Robert Auclair said he's very pleased to be able to share his mother's life work digitally in this way.

"These memories will live on forever in their original form," said Auclair. "Fifty years, 100 years from now, [these recordings] will have the same words, the same message."

He said as he has listened to his mother's stories and the legends throughout his life, he gets different lessons from them. 

"The same story ... I could listen … when I'm 15, 25, 35 or 45 ... but I can receive different messages from it," he said, adding it's an important way for him to stay in touch with his Cree identity.

Emily Masty and her son Robert Auclair, pictured in 1977. (submitted by Robert Auclair)

In her life history interviews, Emily dedicates the stories she shares to her grandchildren and future grandchildren, something Auclair said is now a tangible, living connection thanks to the recordings and the website. 

"It's like she is leaving them (her relatives) something ... even though she is not here, yet still is.

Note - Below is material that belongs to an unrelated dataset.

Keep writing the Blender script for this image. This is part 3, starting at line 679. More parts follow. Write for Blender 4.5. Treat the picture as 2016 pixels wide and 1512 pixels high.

She is alive to our own family through the work that she did," said Auclair. 

He said for his children, particularly his youngest children, the stories collected on the website are precious. 

"My two youngest children saw her only in the photos ... their grandma had already passed away. Through the photos [and recordings], they still get to know her," said Auclair. 

The family is still collecting photos and memories for the website and Auclair said he hopes it will inspire others families to collect and share their family stories in the same way.